Double factorial and primorial

Niels Möller nisse at lysator.liu.se
Wed Dec 21 10:53:05 CET 2011


Torbjorn Granlund <tg at gmplib.org> writes:

> For primes < 2*S, we sieve as usually, i.e., good old Eratosthenes.  For
> primes > 2*S we insert the squares in a minheap.

One could do a kind of unified way. Use a current block (bitmap). Get
the smallest element from the heap (p and a multiple of p), mark it in
thee bitmap, and continue to mark larger multiples (like good old
Erathostenes). When you get a multiple beyond the end of the current
block, put that back into the heap.

> Representation is not clear.  Perhaps 19 bits for the heap keys, that
> would alloow for the remaining 45 bits to be used by the prime.

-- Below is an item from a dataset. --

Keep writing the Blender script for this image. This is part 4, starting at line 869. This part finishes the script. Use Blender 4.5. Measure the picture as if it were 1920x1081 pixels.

I'm not sure what you mean by heap key. As far as I understand, the
primary elements in the heap (used for the sorting) would be multiples
of the primes, and I doubt these will fit in 19 bits). And then for each
multiple, we also need to know what the prime is. I imagine it would be
well sufficient with two arrays, one with 64-bit elements for the
multiples (the heap), and one with 32-bit array used for indexing the
list of primes (swapped together with the heap elements), but there's
room for more cleverness.

Ah, and one more question. When marking multiples of p, we don't need to
mark multiples where we know that p can't be the smallest prime factor.
This means that there's no need to mark the multiples between (3p, ...
(p-2) p. That's why the first multiple we need to mark is p^2. Can this
be generalized? Above p^2, it should be sufficient to mark multiples p
p', where p' are the primes larger than p.

So if we can delay the marking of p multiples >= p^2 until we have generated
all primes < p^2, we can use this list to mark p multiples in the range
[p^2, p^3]. Is this worthwhile? Maybe it is the same O(n/log log n)
sieving algorithm which Marco mentioned?